Kindle 2: 'better than a book'?
Mark Lennihan/AP
Amazon's PR folks must have loved this particular user testimonial. During the company's big unveiling of the second-generation Kindle e-book reader on Monday, CEO Jeff Bezos played a series of reviews from customers who bought the original Kindle and then got a sneak peak at the updated version.
"It's better than a book," said one.
While there's plenty of room to debate that line, the device reboot no doubt improves on the first Kindle in several ways.
The new reader is 25 percent thinner, now 0.36 inches (the iPhone is 0.48 inches). While taller, it weighs slightly less than the original. It quadruples the shades of gray from four to 16, allowing for better pictures and crisper text. Digital "pages" turn 20 percent faster than before. Battery life jumped by 25 percent, which Amazon claims will allow the device to run for two weeks on a single charge.
Beyond simple percentages, the Kindle 2 comes with a 250,000-word dictionary that allows readers to look up terms in mid-sentence.
The tablet-shaped device will also read books to you. This text-to-speech function sounds a little robotic. But it will turn the pages while it reads aloud, letting commuters read during breakfast, listen in the car, and then easily pick it up again to read during their lunch breaks.

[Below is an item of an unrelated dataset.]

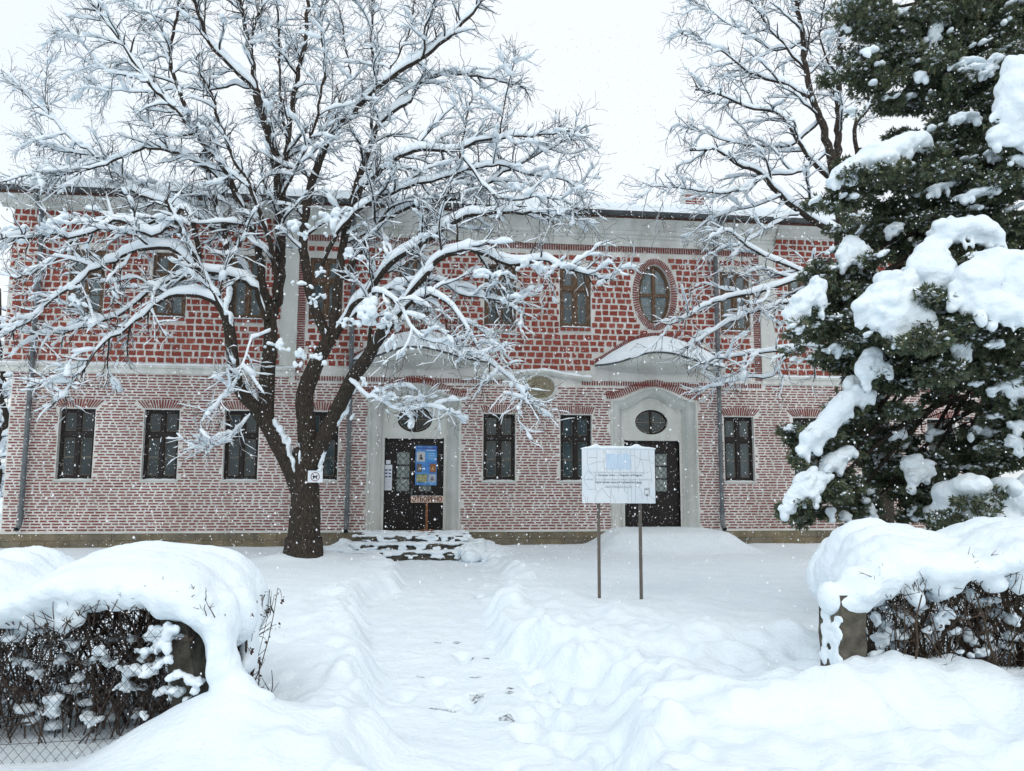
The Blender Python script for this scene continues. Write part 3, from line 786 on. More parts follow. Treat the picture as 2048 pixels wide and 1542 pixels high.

With free 3G wireless service, the Kindle 2 can download new books in six second, Mr. Bezos says. These e-books have been a growth business for Amazon. According to the company, 10 percent of Amazon's e-book sales are now for or through the Kindle.
Amazon's booming e-library will soon include The New Yorker, Gizmodo, and Stephen King up-coming novella "Ur." Mr. King's latest will be exclusive to the Kindle, at least for now.
The device's price tag has not changed: $359. Shipments begin Feb. 24. But if current Kindle owners order the new one in the next 24 hours, they can hop the line and receive theirs first. As ZDNet chief Larry Dignat put it: "Translation: Amazon will still have a line and hasn’t figured out its manufacturing issue."
Now that the press conference is over, reporters get the afternoon to play with the Kindle 2. We'll update you on their impressions when they come in.